* _GIVEN PROBLEM_:
Can you print the data exactly and leave out each image?

* _SUPPLIED INFORMATION_:
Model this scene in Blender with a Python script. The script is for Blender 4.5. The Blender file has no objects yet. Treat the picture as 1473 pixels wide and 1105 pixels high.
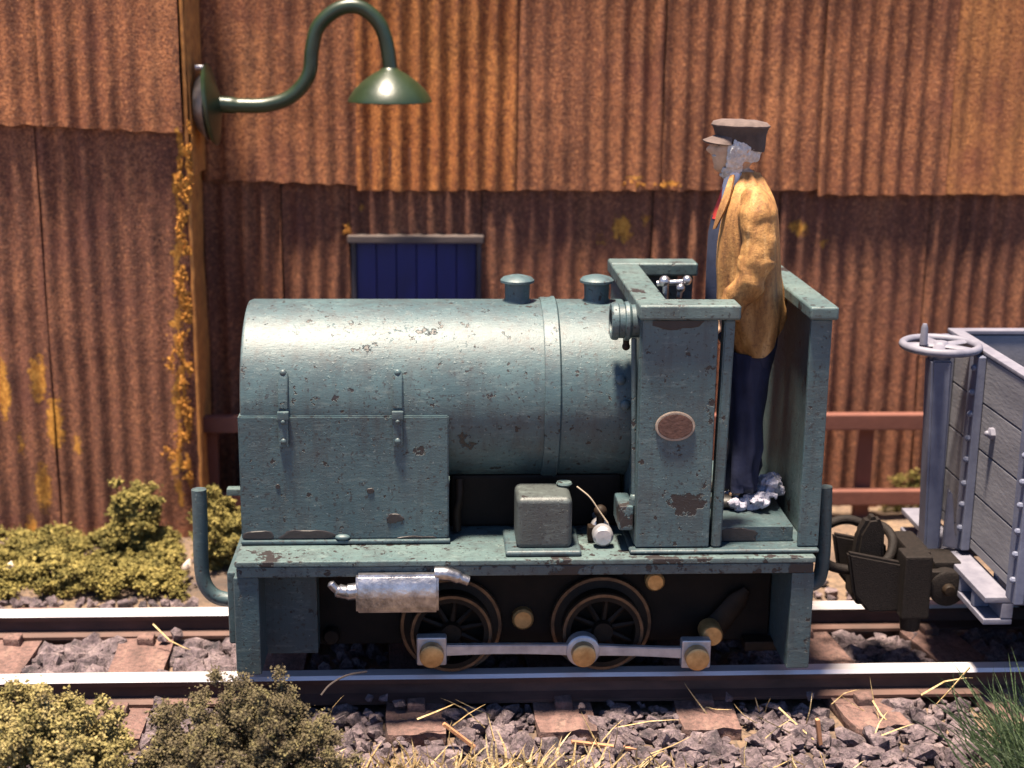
import bpy, bmesh, math, random
import numpy as np
from mathutils import Vector, Matrix, noise as mnoise
R = math.radians
rnd = random.Random(7)
scene = bpy.context.scene
COL = scene.collection

# ------------------------------------------------------------------ camera
YAW, PIT, ROL = R(3.0), R(14.2), R(0.6)
CAM = Vector((-0.35, -6.68, 2.965))
FPX = 2127.0
fw = Vector((math.sin(YAW)*math.cos(PIT), math.cos(YAW)*math.cos(PIT), -math.sin(PIT)))
r0 = Vector((math.cos(YAW), -math.sin(YAW), 0))
u0 = r0.cross(fw)
rt = r0*math.cos(ROL)+u0*math.sin(ROL)
up = -r0*math.sin(ROL)+u0*math.cos(ROL)
cd = bpy.data.cameras.new('camera')
cam = bpy.data.objects.new('camera', cd); COL.objects.link(cam)
M = Matrix.Identity(4)
for i in range(3):
    M[i][0] = rt[i]; M[i][1] = up[i]; M[i][2] = -fw[i]; M[i][3] = CAM[i]
cam.matrix_world = M
cd.sensor_width = 36; cd.lens = 36*FPX/1473.0
cd.clip_start = 0.1; cd.clip_end = 1000
cd.dof.use_dof = True
cd.dof.focus_distance = (Vector((0.5, -0.55, 1.1))-CAM).dot(fw)
cd.dof.aperture_fstop = 1.1
scene.camera = cam

def W(px, py, Y):
    """measured point of the photograph, taken back to its own depth Y in the place"""
    d = fw+rt*((px-736.5)/FPX)-up*((py-552.5)/FPX)
    return CAM+d*((Y-CAM.y)/d.y)

# ------------------------------------------------------------------ light
SUN = Vector((-0.13, -0.105, 1.0)).normalized()          # towards the sun
elev = math.asin(SUN.z); az = math.atan2(SUN.x, SUN.y)
world = bpy.data.worlds.new('World'); scene.world = world; world.use_nodes = True
nt = world.node_tree
sky = nt.nodes.new('ShaderNodeTexSky'); sky.sky_type = 'NISHITA'; sky.sun_disc = False
sky.sun_elevation = elev; sky.sun_rotation = az
sky.air_density = 0.6; sky.dust_density = 0.2; sky.ozone_density = 6.0
nt.links.new(sky.outputs[0], nt.nodes['Background'].inputs[0])
nt.nodes['Background'].inputs[1].default_value = 0.068
sl = bpy.data.lights.new('sun', 'SUN'); sun = bpy.data.objects.new('sun', sl); COL.objects.link(sun)
sl.energy = 5.0; sl.angle = R(7.0); sl.color = (1.0, 0.86, 0.68)
sun.rotation_euler = SUN.to_track_quat('Z', 'Y').to_euler()
sun.location = (-3, -4, 12)
vs = scene.view_settings
vs.view_transform = 'Standard'; vs.look = 'None'; vs.exposure = 1.95; vs.gamma = 1; vs.use_curve_mapping = False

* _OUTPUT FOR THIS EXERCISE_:
Model this scene in Blender with a Python script. The script is for Blender 4.5. The Blender file has no objects yet. Treat the picture as 1473 pixels wide and 1105 pixels high.
import bpy, bmesh, math, random
import numpy as np
from mathutils import Vector, Matrix, noise as mnoise
R = math.radians
rnd = random.Random(7)
scene = bpy.context.scene
COL = scene.collection

# ------------------------------------------------------------------ camera
YAW, PIT, ROL = R(3.0), R(14.2), R(0.6)
CAM = Vector((-0.35, -6.68, 2.965))
FPX = 2127.0
fw = Vector((math.sin(YAW)*math.cos(PIT), math.cos(YAW)*math.cos(PIT), -math.sin(PIT)))
r0 = Vector((math.cos(YAW), -math.sin(YAW), 0))
u0 = r0.cross(fw)
rt = r0*math.cos(ROL)+u0*math.sin(ROL)
up = -r0*math.sin(ROL)+u0*math.cos(ROL)
cd = bpy.data.cameras.new('camera')
cam = bpy.data.objects.new('camera', cd); COL.objects.link(cam)
M = Matrix.Identity(4)
for i in range(3):
    M[i][0] = rt[i]; M[i][1] = up[i]; M[i][2] = -fw[i]; M[i][3] = CAM[i]
cam.matrix_world = M
cd.sensor_width = 36; cd.lens = 36*FPX/1473.0
cd.clip_start = 0.1; cd.clip_end = 1000
cd.dof.use_dof = True
cd.dof.focus_distance = (Vector((0.5, -0.55, 1.1))-CAM).dot(fw)
cd.dof.aperture_fstop = 1.1
scene.camera = cam

def W(px, py, Y):
    """measured point of the photograph, taken back to its own depth Y in the place"""
    d = fw+rt*((px-736.5)/FPX)-up*((py-552.5)/FPX)
    return CAM+d*((Y-CAM.y)/d.y)

# ------------------------------------------------------------------ light
SUN = Vector((-0.13, -0.105, 1.0)).normalized()          # towards the sun
elev = math.asin(SUN.z); az = math.atan2(SUN.x, SUN.y)
world = bpy.data.worlds.new('World'); scene.world = world; world.use_nodes = True
nt = world.node_tree
sky = nt.nodes.new('ShaderNodeTexSky'); sky.sky_type = 'NISHITA'; sky.sun_disc = False
sky.sun_elevation = elev; sky.sun_rotation = az
sky.air_density = 0.6; sky.dust_density = 0.2; sky.ozone_density = 6.0
nt.links.new(sky.outputs[0], nt.nodes['Background'].inputs[0])
nt.nodes['Background'].inputs[1].default_value = 0.068
sl = bpy.data.lights.new('sun', 'SUN'); sun = bpy.data.objects.new('sun', sl); COL.objects.link(sun)
sl.energy = 5.0; sl.angle = R(7.0); sl.color = (1.0, 0.86, 0.68)
sun.rotation_euler = SUN.to_track_quat('Z', 'Y').to_euler()
sun.location = (-3, -4, 12)
vs = scene.view_settings
vs.view_transform = 'Standard'; vs.look = 'None'; vs.exposure = 1.95; vs.gamma = 1; vs.use_curve_mapping = False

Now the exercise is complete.